China's state media yesterday rejected President Chen Shui-bian's (陳水扁) Double Ten National Day call for peace talks with Beijing, saying it was "too insincere and vague to be treated seriously."
In a speech on Sunday, Chen urged China to begin peace talks so the rivals can avoid war.
"Because we can't com-municate, there's a lot of misunderstanding," Chen said.
As is often the case, the Beijing government has not responded directly to the overture.
However, the state-run China Daily, often used as a medium to communicate the country's policies, ran a front-page commentary citing researchers accusing Chen of "playing word games."
"The researchers said Chen's peace overture was `too insincere and too vague to be treated seriously by the mainland,'" it said.
It added, "He did not spell out what he meant by the proposal."
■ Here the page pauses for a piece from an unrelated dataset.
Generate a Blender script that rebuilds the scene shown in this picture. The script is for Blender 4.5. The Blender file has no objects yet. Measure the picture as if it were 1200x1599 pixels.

The China Daily said Chen's refusal to accept the "one China" principle, which it contends was accepted by both sides in a 1992 "consensus" would prevent progress toward a rapprochement.
"If he continues to reject the consensus reached at the 1992 meeting as he did before, his proposal will be tantamount to nonsense and will be of no use to help jump-start" talks, the paper cited Liu Guoshen, president of the Academy of Taiwan Research at Xiamen University, as saying. "It seems that Chen is playing with words again."